O Rui levanta também outra questão interessante: Será que os partidos têm uma natureza própria livremente determinada, ou será que esta é em larga medida definida pelo nicho ecológico que ocupam no sistema partidário vigente?
O sistema de partidos é o mais interessante que
temos, mas cada partido em particular não tem, na verdade, a
importância que lhe damos. Se o PRD tivesse substituído o PS, hoje em
dia não estaríamos mais ou menos na mesma, apenas com personagens
trocadas (mas nem todas)? E, a dizer verdade, não acabou já por duas ou
três vezes o CDS? Ora se o PSD tiver que acabar, ou dividir-se em dois,
ou se os seus membros mais respeitáveis saírem para formar o tal
Partido das Reformas de que tanto falam, óptimo, tanto melhor. Supondo
que ultrapassassem as suas divergências, talvez até fosse muito bom
para o país.
É tentador abraçar esta ideia, mas penso que ela é desmentida pela realidade. Para a determinação da identidade de cada partido são fundamentais as personalidades dos homens que os constróem, e não apenas as suas ideologias, ou para os mais oportunistas os seus segmentos de mercado. Talvez se pudesse argumentar, por analogia com o que disse José Gil sobre os estados na palestra de ontem, que só os pequenos partidos possuem personalidades bem definidas, mas não me parece que seja verdade. As lideranças efectivas afectam profundamente o carácter dos seus partidos, e embora raramente o possam mudar de forma permanente, podem muitas vezes elevá-lo, focá-lo ou redireccioná-lo. O que seria o PS sem o Mário Soares, ou o PSD sem Cavaco Silva? A personalidade percepcionada destes partidos está de tal forma moldada por alguns dos seus líderes que é difícil imaginar uma realidade alternativa em que os partidos fossem realmente os mesmos na ausência de certas figuras.
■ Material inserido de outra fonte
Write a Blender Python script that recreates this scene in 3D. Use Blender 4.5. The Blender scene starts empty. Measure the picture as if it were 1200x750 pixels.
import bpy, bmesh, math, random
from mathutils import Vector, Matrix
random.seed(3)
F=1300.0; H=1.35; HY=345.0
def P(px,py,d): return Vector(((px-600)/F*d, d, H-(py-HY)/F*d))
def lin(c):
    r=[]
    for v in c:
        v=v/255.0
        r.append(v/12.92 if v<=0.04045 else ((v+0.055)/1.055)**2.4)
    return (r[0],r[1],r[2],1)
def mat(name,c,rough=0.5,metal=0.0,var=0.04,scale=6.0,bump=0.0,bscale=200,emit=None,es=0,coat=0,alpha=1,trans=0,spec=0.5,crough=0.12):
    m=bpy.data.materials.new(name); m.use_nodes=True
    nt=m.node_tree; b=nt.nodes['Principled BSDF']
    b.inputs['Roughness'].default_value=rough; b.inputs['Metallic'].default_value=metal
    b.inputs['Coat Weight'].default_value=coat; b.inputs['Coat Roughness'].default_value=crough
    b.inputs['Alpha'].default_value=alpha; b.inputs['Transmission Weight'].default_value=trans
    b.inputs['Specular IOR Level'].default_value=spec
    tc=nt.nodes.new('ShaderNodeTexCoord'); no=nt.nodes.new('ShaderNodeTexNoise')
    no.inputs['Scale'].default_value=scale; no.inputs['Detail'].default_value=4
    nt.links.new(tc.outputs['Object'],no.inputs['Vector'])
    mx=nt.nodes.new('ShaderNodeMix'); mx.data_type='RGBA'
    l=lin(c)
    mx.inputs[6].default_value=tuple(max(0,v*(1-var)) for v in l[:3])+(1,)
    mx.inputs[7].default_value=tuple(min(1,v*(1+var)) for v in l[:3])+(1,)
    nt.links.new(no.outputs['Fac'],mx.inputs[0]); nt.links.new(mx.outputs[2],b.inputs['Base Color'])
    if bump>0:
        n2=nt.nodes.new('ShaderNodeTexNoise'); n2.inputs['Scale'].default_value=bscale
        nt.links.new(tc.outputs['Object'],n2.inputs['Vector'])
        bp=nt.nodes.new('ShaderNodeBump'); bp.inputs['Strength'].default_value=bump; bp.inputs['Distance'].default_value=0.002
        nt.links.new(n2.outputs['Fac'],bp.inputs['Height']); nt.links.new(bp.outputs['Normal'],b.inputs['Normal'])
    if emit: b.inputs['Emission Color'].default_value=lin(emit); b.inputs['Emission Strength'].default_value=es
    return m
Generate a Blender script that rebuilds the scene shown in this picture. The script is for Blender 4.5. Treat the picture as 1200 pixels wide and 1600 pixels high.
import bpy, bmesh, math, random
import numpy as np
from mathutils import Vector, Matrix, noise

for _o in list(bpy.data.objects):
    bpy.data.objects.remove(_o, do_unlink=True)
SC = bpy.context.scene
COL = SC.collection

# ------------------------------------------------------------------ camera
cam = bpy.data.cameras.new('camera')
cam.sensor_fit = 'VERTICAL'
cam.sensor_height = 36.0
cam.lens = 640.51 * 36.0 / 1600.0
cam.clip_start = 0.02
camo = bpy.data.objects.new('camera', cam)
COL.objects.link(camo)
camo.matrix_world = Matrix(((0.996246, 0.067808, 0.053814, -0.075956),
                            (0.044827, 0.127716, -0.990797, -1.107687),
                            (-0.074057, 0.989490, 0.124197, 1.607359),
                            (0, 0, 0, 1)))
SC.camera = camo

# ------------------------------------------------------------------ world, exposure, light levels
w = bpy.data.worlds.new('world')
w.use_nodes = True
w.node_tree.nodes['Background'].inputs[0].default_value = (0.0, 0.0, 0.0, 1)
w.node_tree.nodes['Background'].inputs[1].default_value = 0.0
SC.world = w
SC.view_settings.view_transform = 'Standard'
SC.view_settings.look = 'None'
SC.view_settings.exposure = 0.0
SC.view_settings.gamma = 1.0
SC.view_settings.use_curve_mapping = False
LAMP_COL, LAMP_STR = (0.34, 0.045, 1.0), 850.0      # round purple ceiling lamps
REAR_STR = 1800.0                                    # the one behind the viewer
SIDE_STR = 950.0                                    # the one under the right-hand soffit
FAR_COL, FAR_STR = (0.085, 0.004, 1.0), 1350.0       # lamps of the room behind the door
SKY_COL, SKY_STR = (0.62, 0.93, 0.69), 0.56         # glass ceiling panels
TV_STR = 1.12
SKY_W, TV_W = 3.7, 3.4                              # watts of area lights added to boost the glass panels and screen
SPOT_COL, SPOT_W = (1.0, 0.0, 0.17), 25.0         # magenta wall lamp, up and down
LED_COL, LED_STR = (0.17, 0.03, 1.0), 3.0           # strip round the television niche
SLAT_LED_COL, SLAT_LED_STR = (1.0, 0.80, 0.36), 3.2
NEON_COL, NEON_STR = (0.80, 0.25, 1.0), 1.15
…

Penso que esta ideia de que as personalidades dos partidos estão pré-determinadas está errada, e é perigosa na medida em comete o erro comum de olhar para o equilíbrio partidário como estático, ignorando que aquilo que se chama de Centro é algo que está em mudança permanente. Basta olhar para os EUA, ou mesmo para outros países mais culturalmente mais próximos de nós. Os equilíbrios partidários podem por vezes alterar-se de forma repentina e irreversível, e o PSD pode estar inadvertidamente a criar o terreno para que possamos assistir a uma dessas reorganizações. Isto não é mau em sim mesmo, mas corremos o risco de o resultado dessa reorganização ser um PP-D, um verdadeiro grande partido de direita populista conservadora, e não o partido de centro-direita com traços híbridos de partido tecnocrático, liberal e social-democrata que entre outras coisas era o PSD. Tal alteração puxaria inevitavelmente o PS para a direita, e como o putativo PP-D seria o candidato natural a segundo partido de poder, o resultado seria o deslocamento do centro governativo para a direita.